To do: Reproduce each line from the first in the data through the line that contains "rail_thing('brown handrail on" exactly; give nothing else.

Information shown:

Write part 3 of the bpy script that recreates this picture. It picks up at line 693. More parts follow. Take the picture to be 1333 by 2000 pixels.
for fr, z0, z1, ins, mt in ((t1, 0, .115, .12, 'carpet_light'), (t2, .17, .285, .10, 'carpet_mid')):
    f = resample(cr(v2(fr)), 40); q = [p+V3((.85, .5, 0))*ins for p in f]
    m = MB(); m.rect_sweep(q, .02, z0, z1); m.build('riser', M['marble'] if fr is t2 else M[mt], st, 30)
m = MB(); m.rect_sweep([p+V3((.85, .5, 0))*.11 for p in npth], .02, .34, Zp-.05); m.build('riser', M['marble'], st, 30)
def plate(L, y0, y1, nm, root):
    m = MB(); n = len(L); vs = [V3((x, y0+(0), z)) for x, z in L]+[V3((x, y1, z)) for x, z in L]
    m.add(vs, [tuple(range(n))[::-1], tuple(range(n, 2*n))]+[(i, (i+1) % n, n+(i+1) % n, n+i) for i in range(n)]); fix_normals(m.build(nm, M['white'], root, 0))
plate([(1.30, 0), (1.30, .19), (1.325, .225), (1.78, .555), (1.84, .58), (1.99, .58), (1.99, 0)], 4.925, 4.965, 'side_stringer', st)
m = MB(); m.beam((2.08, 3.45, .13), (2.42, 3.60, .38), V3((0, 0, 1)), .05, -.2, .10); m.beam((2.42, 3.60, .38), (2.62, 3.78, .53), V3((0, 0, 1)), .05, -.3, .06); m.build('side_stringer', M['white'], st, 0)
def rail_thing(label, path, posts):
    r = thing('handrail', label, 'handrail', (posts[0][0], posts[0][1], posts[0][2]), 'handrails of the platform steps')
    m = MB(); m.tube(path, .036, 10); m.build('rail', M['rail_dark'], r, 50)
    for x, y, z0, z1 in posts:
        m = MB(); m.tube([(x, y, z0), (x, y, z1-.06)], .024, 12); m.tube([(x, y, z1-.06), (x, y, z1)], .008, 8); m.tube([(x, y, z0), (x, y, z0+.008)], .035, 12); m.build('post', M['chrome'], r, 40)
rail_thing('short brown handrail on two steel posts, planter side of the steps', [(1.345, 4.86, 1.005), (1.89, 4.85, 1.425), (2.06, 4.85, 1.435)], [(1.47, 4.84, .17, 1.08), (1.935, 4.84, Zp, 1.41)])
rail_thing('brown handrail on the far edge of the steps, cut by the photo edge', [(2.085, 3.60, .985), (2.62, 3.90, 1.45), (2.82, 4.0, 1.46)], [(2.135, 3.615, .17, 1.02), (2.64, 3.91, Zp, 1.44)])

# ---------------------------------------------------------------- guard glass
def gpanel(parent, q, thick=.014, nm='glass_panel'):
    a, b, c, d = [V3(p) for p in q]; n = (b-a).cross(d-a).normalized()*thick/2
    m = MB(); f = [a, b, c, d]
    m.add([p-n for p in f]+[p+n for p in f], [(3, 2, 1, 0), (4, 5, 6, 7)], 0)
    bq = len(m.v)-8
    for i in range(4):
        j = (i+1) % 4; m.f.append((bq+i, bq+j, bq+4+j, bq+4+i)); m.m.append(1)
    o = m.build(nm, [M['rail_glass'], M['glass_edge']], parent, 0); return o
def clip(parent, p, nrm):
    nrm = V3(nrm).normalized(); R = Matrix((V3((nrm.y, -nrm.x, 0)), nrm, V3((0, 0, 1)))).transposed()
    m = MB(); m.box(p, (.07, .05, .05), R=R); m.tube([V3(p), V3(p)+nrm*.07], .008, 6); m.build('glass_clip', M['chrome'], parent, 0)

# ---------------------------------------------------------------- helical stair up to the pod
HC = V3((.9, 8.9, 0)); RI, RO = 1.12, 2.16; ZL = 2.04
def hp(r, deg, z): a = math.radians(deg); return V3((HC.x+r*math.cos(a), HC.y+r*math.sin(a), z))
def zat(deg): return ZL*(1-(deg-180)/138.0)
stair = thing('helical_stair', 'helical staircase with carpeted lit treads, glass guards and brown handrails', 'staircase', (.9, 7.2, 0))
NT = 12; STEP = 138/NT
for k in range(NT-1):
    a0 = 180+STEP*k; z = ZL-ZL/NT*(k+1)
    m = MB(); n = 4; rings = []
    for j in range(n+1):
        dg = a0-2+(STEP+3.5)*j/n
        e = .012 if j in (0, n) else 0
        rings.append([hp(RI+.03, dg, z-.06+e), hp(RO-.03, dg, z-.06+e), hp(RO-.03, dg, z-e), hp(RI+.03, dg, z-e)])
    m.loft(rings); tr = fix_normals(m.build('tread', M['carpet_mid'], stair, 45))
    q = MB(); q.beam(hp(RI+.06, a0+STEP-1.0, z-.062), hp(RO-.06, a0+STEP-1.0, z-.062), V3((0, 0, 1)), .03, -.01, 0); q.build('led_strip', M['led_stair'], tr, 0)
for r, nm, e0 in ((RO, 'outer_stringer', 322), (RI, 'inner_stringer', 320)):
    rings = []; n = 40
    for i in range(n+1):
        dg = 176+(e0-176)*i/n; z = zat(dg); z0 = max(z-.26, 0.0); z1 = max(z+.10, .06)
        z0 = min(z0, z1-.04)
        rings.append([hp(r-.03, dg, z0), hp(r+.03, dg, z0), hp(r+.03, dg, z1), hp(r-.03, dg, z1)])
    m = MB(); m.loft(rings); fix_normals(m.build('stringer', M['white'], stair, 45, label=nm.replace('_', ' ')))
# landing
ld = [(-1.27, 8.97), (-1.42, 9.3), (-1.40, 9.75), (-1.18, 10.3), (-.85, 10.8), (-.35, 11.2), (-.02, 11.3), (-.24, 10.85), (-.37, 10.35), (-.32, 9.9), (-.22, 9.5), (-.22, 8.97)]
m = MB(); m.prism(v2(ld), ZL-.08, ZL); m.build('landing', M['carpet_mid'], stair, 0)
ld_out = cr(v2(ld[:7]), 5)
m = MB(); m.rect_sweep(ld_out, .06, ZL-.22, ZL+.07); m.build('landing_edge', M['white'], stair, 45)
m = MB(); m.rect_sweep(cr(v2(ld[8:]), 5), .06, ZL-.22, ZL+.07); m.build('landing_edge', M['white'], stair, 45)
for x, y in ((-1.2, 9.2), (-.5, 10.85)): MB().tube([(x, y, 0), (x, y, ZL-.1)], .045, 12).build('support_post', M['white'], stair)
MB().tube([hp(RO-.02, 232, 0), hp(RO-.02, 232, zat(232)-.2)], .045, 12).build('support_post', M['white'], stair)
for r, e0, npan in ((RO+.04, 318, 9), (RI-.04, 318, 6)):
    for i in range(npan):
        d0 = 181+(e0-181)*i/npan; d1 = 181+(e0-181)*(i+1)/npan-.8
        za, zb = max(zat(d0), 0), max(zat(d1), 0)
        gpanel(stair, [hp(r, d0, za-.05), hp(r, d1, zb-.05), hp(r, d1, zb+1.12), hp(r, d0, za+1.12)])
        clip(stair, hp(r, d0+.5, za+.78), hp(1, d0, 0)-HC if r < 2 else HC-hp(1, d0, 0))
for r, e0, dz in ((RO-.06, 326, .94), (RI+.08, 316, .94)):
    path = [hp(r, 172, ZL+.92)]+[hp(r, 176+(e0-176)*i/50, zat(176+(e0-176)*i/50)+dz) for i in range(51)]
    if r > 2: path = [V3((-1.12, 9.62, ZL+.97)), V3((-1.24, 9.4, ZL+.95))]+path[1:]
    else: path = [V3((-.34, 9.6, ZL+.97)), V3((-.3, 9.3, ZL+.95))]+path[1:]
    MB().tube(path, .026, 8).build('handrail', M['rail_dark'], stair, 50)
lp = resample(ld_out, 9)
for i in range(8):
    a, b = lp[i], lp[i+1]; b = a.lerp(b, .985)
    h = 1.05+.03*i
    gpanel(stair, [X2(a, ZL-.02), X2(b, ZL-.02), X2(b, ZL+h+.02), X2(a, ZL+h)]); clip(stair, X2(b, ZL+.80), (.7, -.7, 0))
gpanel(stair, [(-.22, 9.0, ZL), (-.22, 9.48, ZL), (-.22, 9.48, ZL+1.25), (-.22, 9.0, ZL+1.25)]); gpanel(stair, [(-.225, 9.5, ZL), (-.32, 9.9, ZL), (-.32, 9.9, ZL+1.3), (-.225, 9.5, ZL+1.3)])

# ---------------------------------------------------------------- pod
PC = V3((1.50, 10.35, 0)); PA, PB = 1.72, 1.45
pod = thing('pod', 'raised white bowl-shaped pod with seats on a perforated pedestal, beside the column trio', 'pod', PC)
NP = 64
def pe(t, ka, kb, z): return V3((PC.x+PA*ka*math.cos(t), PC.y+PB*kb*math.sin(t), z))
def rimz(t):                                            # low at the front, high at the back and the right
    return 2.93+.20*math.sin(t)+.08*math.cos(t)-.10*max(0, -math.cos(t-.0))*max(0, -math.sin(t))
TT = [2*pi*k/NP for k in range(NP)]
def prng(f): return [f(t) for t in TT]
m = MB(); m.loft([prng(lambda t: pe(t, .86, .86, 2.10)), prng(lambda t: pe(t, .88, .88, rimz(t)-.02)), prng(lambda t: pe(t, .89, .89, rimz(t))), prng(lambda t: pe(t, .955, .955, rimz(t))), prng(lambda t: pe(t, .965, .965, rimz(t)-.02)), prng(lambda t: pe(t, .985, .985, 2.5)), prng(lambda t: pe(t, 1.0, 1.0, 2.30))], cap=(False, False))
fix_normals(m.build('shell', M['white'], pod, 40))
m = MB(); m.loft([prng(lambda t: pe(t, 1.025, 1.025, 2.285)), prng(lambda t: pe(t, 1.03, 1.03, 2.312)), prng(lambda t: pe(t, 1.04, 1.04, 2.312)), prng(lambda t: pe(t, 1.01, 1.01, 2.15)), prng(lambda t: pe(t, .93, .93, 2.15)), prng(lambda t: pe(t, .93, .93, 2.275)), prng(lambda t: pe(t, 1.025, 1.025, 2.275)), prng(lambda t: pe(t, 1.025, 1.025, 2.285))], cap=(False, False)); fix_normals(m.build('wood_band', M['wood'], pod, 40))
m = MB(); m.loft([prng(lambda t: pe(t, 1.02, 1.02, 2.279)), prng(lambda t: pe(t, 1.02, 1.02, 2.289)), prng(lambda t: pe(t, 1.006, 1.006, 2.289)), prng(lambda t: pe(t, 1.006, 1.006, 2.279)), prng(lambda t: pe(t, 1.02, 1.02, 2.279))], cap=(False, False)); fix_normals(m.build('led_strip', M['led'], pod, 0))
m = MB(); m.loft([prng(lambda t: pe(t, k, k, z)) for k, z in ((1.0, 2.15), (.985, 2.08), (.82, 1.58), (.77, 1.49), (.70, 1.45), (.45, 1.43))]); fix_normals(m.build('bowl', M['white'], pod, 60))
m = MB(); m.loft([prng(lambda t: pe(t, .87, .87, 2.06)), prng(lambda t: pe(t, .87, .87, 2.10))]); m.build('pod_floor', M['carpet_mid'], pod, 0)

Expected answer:
Write part 3 of the bpy script that recreates this picture. It picks up at line 693. More parts follow. Take the picture to be 1333 by 2000 pixels.
for fr, z0, z1, ins, mt in ((t1, 0, .115, .12, 'carpet_light'), (t2, .17, .285, .10, 'carpet_mid')):
    f = resample(cr(v2(fr)), 40); q = [p+V3((.85, .5, 0))*ins for p in f]
    m = MB(); m.rect_sweep(q, .02, z0, z1); m.build('riser', M['marble'] if fr is t2 else M[mt], st, 30)
m = MB(); m.rect_sweep([p+V3((.85, .5, 0))*.11 for p in npth], .02, .34, Zp-.05); m.build('riser', M['marble'], st, 30)
def plate(L, y0, y1, nm, root):
    m = MB(); n = len(L); vs = [V3((x, y0+(0), z)) for x, z in L]+[V3((x, y1, z)) for x, z in L]
    m.add(vs, [tuple(range(n))[::-1], tuple(range(n, 2*n))]+[(i, (i+1) % n, n+(i+1) % n, n+i) for i in range(n)]); fix_normals(m.build(nm, M['white'], root, 0))
plate([(1.30, 0), (1.30, .19), (1.325, .225), (1.78, .555), (1.84, .58), (1.99, .58), (1.99, 0)], 4.925, 4.965, 'side_stringer', st)
m = MB(); m.beam((2.08, 3.45, .13), (2.42, 3.60, .38), V3((0, 0, 1)), .05, -.2, .10); m.beam((2.42, 3.60, .38), (2.62, 3.78, .53), V3((0, 0, 1)), .05, -.3, .06); m.build('side_stringer', M['white'], st, 0)
def rail_thing(label, path, posts):
    r = thing('handrail', label, 'handrail', (posts[0][0], posts[0][1], posts[0][2]), 'handrails of the platform steps')
    m = MB(); m.tube(path, .036, 10); m.build('rail', M['rail_dark'], r, 50)
    for x, y, z0, z1 in posts:
        m = MB(); m.tube([(x, y, z0), (x, y, z1-.06)], .024, 12); m.tube([(x, y, z1-.06), (x, y, z1)], .008, 8); m.tube([(x, y, z0), (x, y, z0+.008)], .035, 12); m.build('post', M['chrome'], r, 40)
rail_thing('short brown handrail on two steel posts, planter side of the steps', [(1.345, 4.86, 1.005), (1.89, 4.85, 1.425), (2.06, 4.85, 1.435)], [(1.47, 4.84, .17, 1.08), (1.935, 4.84, Zp, 1.41)])
rail_thing('brown handrail on the far edge of the steps, cut by the photo edge', [(2.085, 3.60, .985), (2.62, 3.90, 1.45), (2.82, 4.0, 1.46)], [(2.135, 3.615, .17, 1.02), (2.64, 3.91, Zp, 1.44)])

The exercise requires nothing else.